Augustus. 27 BC-AD 14. Æ As (26mm, 9.08 g, 7h). Lugdunum (Lyon) mint. Struck 10-7(?) BC. Laureate head right; countermarks: ligate VAR in rectangular incuse, AVG in rectangular incuse / Front elevation of the Altar of Lugdunum, decorated with the corona civica between laurels, flanked by nude male figures; to left and right, Victories on columns, facing one another. For coin: RIC I 230; Lyon 73; for countermarks: Pangerl 8 & 52. VF, brown surfaces with patches of red, some pitting and roughness. Rare.


Ex Künker 204 (12 March 2012), lot 511 (hammer 1750 euros).

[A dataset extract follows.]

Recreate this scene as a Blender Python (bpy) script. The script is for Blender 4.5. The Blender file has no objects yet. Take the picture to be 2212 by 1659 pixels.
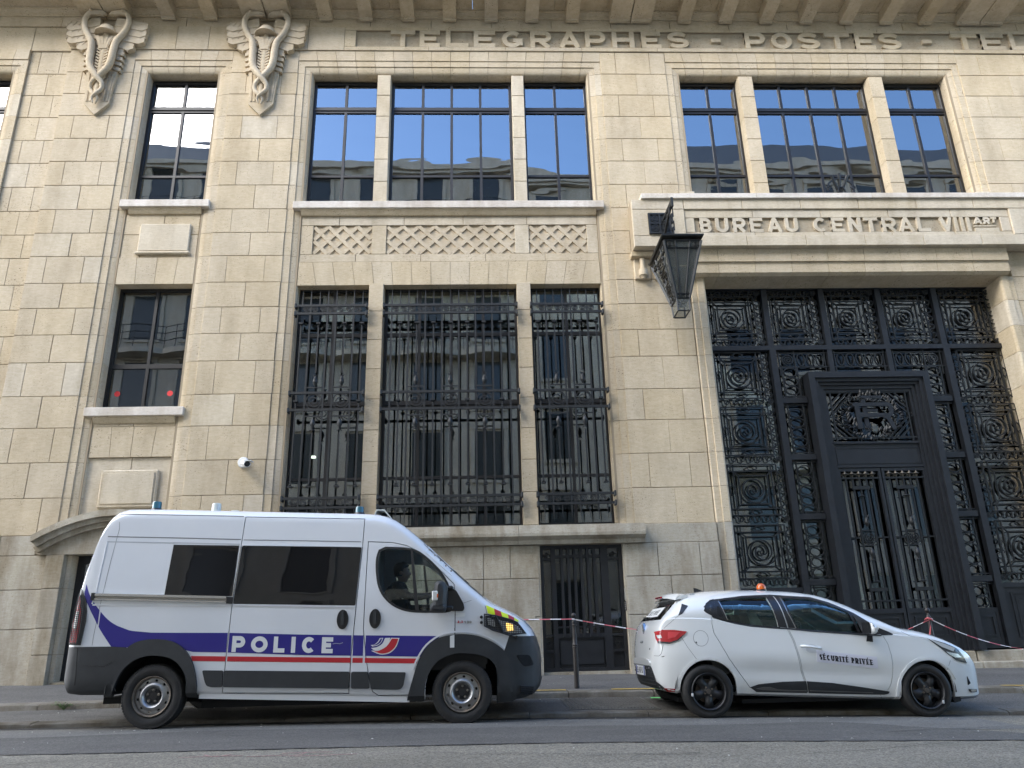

Publius Quinctilius Varus was one of the most celebrated of Augustus’ generals. He had been consul in 13 BC (along with the future emperor Tiberius), governor of Syria, where he had sent two legions into Judaea to quell local unrest after the territory was converted to a Roman province, and subsequently governor of Germania. By AD 9, Augustus had decided to straighten (and thereby shorten) Rome’s borders by conquering the vast region of Germania beyond the Rhine. He assigned Varus to develop the region without war, but the mixed Gauls and Germans living there were not prepared to accept Romanization. The Cherusci, under their king Arminius, along with other allies, ambushed Varus in the Teutoburg Forest of northwest Germany, and there annihilated the XVII, XVIII and XIX Roman legions in a pitched battle that lasted for three days. Varus, sensing doom, committed suicide, and when Augustus heard of the disaster, it is said that he tore his clothes and screamed, “Varus, give me back my legions.” No further attempts were made to subdue the Germans beyond the Rhine until the reign of Domitian, and Varus was blamed for the collapse of imperial policy in Germany.

The reverse of this coin features the celebrated Altar of Lugdunum, which had been dedicated by Augustus on 1 August 10 BC (a similar altar was planned for Cologne). With the exception of one coin, all known examples of Varus’ countermark appear on this coin type, and only on the earliest issues within the type. The countermarks were very likely applied at the beginning of his governorship, when he paid a donativiumto the troops.